>> BEGIN Dataset extract

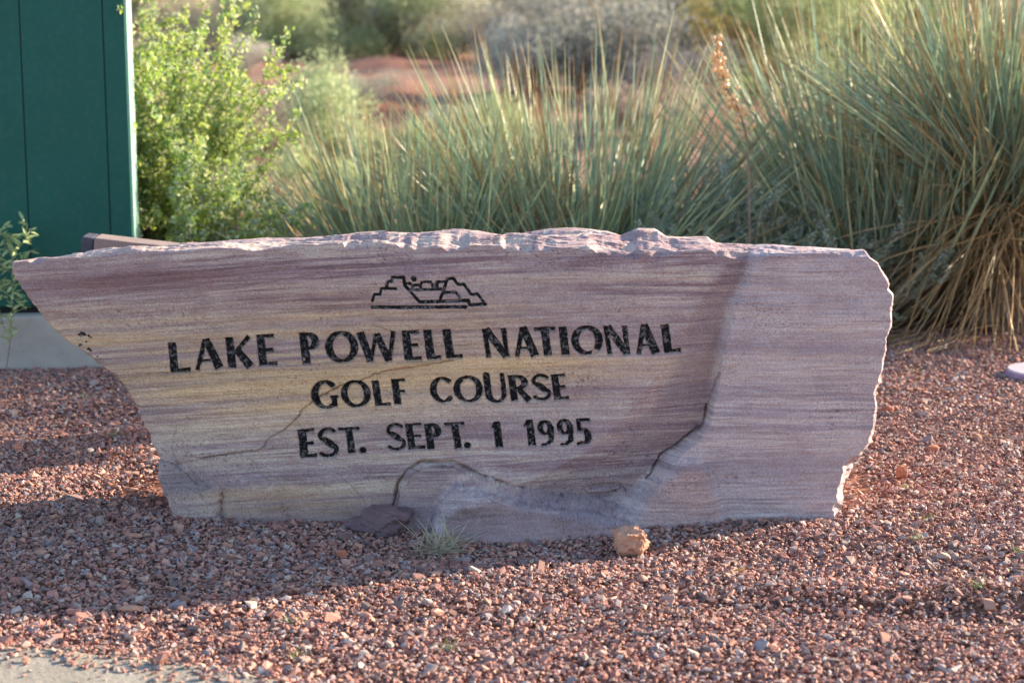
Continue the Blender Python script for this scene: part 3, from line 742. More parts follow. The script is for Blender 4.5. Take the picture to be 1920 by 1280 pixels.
gr = instancer('gravel', pts, rot, scl, M['gravel'])
tag(gr, 'loose red, pink and grey crushed stone covering the bed around the inscribed rock', 'gravel', kind='stuff')

# ------------------------------------------------------------------ single stones
def stone(name, mat, px, py, w, h, d, label, seed, sub=4, rz=0, sink=.2, cat='stone', rough=.18, facets=9, Yo=None):
    x, y = ground_at(px, py)
    bm = bmesh.new(); bmesh.ops.create_icosphere(bm, subdivisions=sub, radius=1)
    r_ = random.Random(seed)
    planes = []
    for _ in range(facets):
        v = Vector((r_.gauss(0, 1), r_.gauss(0, 1), r_.gauss(0, .8))).normalized(); planes.append((v, r_.uniform(.62, .88)))
    for v in bm.verts:
        p = v.co.normalized(); rr = 1.0
        for q, dd in planes:
            c = p.dot(q)
            if c > 1e-3: rr = min(rr, dd / c)
        nn = mnoise.fractal(p * 2.3 + Vector((seed, 0, 0)), 1, 2, 5)
        rr *= 1 + rough * .5 * nn
        v.co = Vector((p.x * rr * w / 2, p.y * rr * d / 2, p.z * rr * h / 2))
    me = bpy.data.meshes.new(name); bm.to_mesh(me); bm.free()
    o = link(name, me, mat); o.location = (x, y + d * .3, float(gh(x, y)) + h / 2 * (1 - sink)); o.rotation_euler = (0, 0, rz)
    return tag(o, label, cat)
stone('orange_stone', M['orange_stone'], 1184, 1030, .108, .092, .08, 'fist sized orange sandstone lump lying in front of the inscribed rock', 5, 5, .25, .18, rough=.45, facets=7)
stone('dark_stone', M['plum_stone'], 712, 984, .20, .095, .12, 'low dark plum stone half buried against the foot of the inscribed rock', 11, 4, 0, .5, rough=.5, facets=5)
stone('red_stone', M['red_stone'], 117, 688, .062, .045, .05, 'flat terracotta stone leaning on the concrete pad under the green cabinet', 12, 3, .1, .1)
stone('red_stone', M['red_stone'], 1692, 900, .042, .046, .04, 'upright red stone on gravel right of the rock, next to a yellowish pebble', 13, 3, .4, .1)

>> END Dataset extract

__Exercise goal__. Copy out each line exactly, without the pictures.

__Exercise result__.
Continue the Blender Python script for this scene: part 3, from line 742. More parts follow. The script is for Blender 4.5. Take the picture to be 1920 by 1280 pixels.
gr = instancer('gravel', pts, rot, scl, M['gravel'])
tag(gr, 'loose red, pink and grey crushed stone covering the bed around the inscribed rock', 'gravel', kind='stuff')

# ------------------------------------------------------------------ single stones
def stone(name, mat, px, py, w, h, d, label, seed, sub=4, rz=0, sink=.2, cat='stone', rough=.18, facets=9, Yo=None):
    x, y = ground_at(px, py)
    bm = bmesh.new(); bmesh.ops.create_icosphere(bm, subdivisions=sub, radius=1)
    r_ = random.Random(seed)
    planes = []
    for _ in range(facets):
        v = Vector((r_.gauss(0, 1), r_.gauss(0, 1), r_.gauss(0, .8))).normalized(); planes.append((v, r_.uniform(.62, .88)))
    for v in bm.verts:
        p = v.co.normalized(); rr = 1.0
        for q, dd in planes:
            c = p.dot(q)
            if c > 1e-3: rr = min(rr, dd / c)
        nn = mnoise.fractal(p * 2.3 + Vector((seed, 0, 0)), 1, 2, 5)
        rr *= 1 + rough * .5 * nn
        v.co = Vector((p.x * rr * w / 2, p.y * rr * d / 2, p.z * rr * h / 2))
    me = bpy.data.meshes.new(name); bm.to_mesh(me); bm.free()
    o = link(name, me, mat); o.location = (x, y + d * .3, float(gh(x, y)) + h / 2 * (1 - sink)); o.rotation_euler = (0, 0, rz)
    return tag(o, label, cat)
stone('orange_stone', M['orange_stone'], 1184, 1030, .108, .092, .08, 'fist sized orange sandstone lump lying in front of the inscribed rock', 5, 5, .25, .18, rough=.45, facets=7)
stone('dark_stone', M['plum_stone'], 712, 984, .20, .095, .12, 'low dark plum stone half buried against the foot of the inscribed rock', 11, 4, 0, .5, rough=.5, facets=5)
stone('red_stone', M['red_stone'], 117, 688, .062, .045, .05, 'flat terracotta stone leaning on the concrete pad under the green cabinet', 12, 3, .1, .1)
stone('red_stone', M['red_stone'], 1692, 900, .042, .046, .04, 'upright red stone on gravel right of the rock, next to a yellowish pebble', 13, 3, .4, .1)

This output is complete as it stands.